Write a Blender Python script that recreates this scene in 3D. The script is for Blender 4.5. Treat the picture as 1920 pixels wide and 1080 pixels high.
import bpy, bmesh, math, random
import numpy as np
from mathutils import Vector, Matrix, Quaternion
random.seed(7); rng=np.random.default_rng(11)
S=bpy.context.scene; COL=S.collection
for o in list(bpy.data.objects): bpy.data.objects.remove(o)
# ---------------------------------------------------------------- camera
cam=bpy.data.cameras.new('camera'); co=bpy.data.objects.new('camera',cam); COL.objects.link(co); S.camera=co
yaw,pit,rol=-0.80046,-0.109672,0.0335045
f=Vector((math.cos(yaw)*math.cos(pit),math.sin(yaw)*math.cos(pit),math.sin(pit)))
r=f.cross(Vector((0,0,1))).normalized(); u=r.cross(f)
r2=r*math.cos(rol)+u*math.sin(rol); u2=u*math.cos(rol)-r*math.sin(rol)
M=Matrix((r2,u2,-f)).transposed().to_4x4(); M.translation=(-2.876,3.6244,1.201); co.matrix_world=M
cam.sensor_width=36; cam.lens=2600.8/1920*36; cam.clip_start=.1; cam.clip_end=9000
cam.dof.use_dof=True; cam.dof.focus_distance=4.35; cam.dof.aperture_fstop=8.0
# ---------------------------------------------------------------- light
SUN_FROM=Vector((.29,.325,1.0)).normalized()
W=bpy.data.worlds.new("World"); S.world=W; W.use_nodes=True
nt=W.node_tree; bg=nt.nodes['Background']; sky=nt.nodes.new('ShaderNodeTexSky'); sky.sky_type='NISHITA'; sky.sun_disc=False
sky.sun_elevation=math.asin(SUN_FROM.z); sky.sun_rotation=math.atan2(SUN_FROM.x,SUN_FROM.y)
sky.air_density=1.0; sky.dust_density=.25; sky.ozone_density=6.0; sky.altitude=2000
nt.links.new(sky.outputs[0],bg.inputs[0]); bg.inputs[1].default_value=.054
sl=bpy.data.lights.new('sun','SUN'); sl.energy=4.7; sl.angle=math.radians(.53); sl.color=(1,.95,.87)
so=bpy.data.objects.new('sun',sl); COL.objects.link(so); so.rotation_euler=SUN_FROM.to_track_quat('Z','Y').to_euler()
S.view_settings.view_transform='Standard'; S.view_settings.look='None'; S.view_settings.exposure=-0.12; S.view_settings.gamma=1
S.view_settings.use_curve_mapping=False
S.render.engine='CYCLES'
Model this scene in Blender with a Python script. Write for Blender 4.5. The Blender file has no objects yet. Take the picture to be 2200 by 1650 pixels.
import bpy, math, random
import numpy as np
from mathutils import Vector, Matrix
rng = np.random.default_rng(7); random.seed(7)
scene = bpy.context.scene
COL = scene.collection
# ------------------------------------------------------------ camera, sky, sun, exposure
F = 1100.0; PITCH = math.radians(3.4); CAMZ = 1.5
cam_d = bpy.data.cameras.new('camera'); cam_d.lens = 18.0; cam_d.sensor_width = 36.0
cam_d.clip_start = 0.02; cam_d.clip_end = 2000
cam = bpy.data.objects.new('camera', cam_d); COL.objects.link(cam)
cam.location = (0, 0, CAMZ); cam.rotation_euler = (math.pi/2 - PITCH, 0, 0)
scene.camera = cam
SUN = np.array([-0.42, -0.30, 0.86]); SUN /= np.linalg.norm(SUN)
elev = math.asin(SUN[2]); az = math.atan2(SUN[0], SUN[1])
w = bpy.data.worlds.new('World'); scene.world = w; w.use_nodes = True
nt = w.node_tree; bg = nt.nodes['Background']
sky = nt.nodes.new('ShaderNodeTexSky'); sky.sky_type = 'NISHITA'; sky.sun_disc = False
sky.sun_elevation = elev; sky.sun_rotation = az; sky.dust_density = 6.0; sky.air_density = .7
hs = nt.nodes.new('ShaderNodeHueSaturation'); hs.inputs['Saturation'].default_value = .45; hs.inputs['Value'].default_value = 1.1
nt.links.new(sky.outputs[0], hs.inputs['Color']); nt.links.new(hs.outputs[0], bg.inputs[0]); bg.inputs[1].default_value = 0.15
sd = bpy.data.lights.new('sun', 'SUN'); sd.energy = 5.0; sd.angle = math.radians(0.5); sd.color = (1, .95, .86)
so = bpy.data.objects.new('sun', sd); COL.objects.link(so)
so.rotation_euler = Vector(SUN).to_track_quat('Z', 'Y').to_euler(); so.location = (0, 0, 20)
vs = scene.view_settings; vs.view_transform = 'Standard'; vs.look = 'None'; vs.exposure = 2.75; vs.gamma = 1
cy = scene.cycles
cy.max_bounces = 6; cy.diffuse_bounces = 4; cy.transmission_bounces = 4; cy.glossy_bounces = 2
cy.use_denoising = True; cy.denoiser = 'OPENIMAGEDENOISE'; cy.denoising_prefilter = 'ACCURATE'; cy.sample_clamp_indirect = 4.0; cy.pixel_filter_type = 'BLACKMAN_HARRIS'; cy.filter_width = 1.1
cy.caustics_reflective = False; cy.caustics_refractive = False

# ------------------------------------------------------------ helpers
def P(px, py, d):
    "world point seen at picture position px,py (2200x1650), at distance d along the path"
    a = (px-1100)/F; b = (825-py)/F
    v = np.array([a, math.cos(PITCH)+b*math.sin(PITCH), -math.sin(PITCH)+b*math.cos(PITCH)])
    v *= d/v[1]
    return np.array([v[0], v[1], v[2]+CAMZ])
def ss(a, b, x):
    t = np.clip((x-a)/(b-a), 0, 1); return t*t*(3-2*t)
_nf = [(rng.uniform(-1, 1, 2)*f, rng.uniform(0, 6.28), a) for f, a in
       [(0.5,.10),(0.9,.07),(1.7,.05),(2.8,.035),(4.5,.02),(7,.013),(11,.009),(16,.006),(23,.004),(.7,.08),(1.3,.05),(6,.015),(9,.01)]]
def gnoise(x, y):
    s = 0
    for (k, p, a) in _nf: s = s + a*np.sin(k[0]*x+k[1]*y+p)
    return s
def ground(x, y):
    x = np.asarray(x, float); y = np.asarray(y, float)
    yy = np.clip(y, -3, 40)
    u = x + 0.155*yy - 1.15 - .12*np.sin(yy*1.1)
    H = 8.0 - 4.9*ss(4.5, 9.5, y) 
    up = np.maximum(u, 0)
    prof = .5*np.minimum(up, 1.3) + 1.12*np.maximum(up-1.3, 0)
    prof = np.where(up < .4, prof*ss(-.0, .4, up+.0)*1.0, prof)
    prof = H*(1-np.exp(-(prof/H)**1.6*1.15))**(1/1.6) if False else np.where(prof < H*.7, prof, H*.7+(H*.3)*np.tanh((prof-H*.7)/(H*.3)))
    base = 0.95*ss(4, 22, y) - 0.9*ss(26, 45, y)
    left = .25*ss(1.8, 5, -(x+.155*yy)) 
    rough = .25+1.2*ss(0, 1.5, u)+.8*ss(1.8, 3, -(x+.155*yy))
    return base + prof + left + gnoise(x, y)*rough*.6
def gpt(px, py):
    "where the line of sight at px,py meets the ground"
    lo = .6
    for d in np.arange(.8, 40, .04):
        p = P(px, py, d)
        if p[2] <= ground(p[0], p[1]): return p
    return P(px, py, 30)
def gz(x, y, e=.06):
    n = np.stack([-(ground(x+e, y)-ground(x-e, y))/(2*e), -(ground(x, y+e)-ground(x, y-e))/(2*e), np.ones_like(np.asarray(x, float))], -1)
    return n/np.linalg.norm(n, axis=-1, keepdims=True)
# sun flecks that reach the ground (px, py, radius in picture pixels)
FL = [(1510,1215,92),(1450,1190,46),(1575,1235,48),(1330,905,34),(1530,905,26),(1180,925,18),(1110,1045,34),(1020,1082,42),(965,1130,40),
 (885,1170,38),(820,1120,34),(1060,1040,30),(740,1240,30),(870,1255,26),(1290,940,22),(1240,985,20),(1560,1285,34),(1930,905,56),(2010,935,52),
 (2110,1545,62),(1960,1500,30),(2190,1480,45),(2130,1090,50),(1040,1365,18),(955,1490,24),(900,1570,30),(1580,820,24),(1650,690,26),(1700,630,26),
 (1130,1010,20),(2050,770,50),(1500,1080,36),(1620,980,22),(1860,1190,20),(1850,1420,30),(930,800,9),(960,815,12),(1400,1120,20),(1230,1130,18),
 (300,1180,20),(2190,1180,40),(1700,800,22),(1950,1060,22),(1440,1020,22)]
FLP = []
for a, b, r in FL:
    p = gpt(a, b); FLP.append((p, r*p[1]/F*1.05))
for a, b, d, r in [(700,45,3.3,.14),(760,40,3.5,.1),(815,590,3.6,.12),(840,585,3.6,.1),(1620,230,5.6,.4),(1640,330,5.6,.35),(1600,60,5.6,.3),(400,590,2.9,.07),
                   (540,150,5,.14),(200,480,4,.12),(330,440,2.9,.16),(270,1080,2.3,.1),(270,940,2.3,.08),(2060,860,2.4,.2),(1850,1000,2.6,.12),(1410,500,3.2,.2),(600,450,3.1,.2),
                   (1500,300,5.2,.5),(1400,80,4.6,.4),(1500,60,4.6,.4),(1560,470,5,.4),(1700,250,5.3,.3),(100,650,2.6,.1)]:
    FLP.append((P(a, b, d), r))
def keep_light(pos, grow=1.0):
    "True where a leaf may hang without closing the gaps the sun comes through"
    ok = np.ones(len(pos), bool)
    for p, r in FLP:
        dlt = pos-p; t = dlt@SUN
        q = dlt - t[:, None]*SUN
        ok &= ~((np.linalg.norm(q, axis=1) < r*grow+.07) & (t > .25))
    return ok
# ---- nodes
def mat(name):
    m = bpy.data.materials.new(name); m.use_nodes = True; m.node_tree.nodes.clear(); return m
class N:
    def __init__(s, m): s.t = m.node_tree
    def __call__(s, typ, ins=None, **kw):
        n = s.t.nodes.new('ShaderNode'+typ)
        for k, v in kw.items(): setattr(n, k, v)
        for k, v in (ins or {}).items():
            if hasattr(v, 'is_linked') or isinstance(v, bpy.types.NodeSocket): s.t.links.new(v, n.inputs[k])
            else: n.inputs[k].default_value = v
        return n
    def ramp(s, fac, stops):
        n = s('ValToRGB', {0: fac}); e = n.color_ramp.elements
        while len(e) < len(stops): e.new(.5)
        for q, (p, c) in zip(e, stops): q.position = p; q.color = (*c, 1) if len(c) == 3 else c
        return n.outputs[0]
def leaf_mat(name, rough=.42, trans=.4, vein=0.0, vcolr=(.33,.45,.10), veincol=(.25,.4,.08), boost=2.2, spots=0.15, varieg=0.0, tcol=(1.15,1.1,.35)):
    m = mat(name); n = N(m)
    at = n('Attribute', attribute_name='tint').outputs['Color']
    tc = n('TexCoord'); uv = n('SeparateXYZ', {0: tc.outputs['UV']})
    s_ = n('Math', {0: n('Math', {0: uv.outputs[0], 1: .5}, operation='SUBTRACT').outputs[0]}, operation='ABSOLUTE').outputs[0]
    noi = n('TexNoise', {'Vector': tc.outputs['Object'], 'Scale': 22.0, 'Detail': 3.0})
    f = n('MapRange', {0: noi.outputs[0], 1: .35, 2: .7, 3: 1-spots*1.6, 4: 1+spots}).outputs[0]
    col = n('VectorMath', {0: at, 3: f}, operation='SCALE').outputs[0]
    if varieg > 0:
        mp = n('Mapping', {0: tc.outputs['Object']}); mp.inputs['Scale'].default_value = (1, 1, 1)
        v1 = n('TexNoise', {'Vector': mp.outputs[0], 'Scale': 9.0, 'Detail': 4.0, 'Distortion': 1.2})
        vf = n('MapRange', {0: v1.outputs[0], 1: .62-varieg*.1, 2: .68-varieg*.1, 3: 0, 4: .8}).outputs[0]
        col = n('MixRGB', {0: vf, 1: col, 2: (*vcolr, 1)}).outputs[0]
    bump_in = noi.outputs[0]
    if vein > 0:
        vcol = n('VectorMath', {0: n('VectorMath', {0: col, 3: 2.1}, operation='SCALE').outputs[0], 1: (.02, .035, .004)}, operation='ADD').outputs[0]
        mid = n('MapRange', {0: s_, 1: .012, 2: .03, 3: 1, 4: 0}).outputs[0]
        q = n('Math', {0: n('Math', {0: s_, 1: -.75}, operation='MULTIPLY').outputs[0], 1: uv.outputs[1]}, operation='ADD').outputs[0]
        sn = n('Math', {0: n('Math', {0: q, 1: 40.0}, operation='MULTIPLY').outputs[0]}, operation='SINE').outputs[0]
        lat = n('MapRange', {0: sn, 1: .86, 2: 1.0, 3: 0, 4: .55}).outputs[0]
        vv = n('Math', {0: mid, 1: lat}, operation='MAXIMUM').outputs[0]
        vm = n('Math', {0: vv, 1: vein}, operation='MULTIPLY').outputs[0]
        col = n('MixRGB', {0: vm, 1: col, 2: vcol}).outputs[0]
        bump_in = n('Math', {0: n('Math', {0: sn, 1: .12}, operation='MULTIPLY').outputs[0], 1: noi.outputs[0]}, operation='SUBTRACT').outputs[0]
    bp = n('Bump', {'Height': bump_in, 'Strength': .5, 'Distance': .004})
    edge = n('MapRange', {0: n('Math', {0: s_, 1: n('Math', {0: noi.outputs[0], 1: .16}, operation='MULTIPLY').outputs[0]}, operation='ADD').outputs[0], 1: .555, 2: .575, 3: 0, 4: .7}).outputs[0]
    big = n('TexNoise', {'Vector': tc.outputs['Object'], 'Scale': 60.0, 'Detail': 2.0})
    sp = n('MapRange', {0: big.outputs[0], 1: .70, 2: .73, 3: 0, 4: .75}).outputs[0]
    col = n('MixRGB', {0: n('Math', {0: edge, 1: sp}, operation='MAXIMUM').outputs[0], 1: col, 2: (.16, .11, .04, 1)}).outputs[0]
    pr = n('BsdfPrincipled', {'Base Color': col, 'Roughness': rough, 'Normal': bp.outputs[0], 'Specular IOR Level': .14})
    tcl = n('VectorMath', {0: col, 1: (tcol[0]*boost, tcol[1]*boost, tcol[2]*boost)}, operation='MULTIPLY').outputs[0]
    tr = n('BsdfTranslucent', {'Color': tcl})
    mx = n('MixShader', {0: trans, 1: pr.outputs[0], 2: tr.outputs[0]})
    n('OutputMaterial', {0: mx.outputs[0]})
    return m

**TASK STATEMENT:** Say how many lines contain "objects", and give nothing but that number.

**REPLY TO THE TASK:** 6